In answering this question we could point to the historical instances of socialist regimes and their abhorrent record on treatment of human beings. But the supporters of socialism might just as well argue that these examples are not truly relevant because each historical instance of socialism has particular contextual corruptions. Thus, these regimes have never really manifested the ideal that socialism offers.

So on a more abstract or ideal level, what is wrong with socialism is that it promotes governmental tyranny. The state becomes the option of first resort rather than last (or no) resort in concerns related to economics, social institutions, the family, and the church. The state in its local, regional, federal, or global form coopts the roles of all kinds of mediating institutions.

On the basis of this critique we can then point to concrete examples where the socialist ideal has been manifest and we can observe what the effects are. In the Acton documentary The Call of the Entrepreneur, George Gilder discusses the “cuckolding” of the man by the welfare state, which preempts the role of the family’s economic provider. But in general the nanny state infantilizes its own citizenry.

Theodore Dalrymple’s recent book discusses the decline of Western civilization, and of his homeland he writes that there are

many people in contemporary Britain with very little of importance to decide for themselves. … They are educated by the state (at least nominally) … the state provides for them in old age and has made savings unnecessary … they are treated and cured by the state when they are ill; they are housed by the state if they cannot otherwise afford decent housing. Their choices concern only sex and shopping.

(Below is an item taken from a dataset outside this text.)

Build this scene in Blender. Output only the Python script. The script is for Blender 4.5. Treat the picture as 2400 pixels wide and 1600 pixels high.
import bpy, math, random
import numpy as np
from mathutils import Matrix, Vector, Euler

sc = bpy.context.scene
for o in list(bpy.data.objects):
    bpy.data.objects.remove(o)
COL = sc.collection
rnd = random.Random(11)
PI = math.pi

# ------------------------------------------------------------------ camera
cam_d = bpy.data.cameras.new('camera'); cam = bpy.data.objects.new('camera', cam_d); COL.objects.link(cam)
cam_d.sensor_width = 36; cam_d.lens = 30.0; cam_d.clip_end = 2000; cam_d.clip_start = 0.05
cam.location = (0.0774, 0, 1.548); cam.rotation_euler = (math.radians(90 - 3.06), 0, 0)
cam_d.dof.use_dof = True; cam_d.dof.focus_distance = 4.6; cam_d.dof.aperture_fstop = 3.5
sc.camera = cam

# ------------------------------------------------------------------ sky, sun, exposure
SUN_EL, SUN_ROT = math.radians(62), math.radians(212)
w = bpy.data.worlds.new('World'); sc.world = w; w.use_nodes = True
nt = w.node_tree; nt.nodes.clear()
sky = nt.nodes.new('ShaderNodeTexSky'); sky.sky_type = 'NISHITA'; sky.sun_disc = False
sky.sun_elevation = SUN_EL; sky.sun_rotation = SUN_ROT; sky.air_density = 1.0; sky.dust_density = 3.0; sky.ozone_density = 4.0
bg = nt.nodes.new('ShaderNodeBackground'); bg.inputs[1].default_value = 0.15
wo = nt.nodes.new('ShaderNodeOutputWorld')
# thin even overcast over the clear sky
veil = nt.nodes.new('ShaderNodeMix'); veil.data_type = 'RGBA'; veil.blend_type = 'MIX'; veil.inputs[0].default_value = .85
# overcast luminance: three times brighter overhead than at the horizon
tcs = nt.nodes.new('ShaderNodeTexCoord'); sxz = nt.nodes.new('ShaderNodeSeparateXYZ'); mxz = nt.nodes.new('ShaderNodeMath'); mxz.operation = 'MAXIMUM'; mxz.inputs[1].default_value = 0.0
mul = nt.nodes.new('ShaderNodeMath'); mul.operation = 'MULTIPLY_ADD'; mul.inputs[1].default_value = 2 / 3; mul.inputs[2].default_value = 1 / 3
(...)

Maybe “sex” and “shopping” are still relatively free, but rest assured socialism won’t stop until it has undone even these last instances of relative liberty. See, for instance, talks not only about socializing procreation (a max of two children per couple?) but also the encroaching regulations on what can be purchased or consumed (e.g. “sin” taxes in various forms).

So there’s a sense in which what is wrong with socialism is that it has a faulty anthropology. But its anthropology is flawed not only in the sense that it fails to recognize and respect the fundamental place of individual human liberty, but also that it substitutes an inauthentic, disingenuous, and ultimately corrupted form of social relations for those that form God’s orders of human sociality: marriage and the family, work and culture, the church, and divinely-ordained and -limited government.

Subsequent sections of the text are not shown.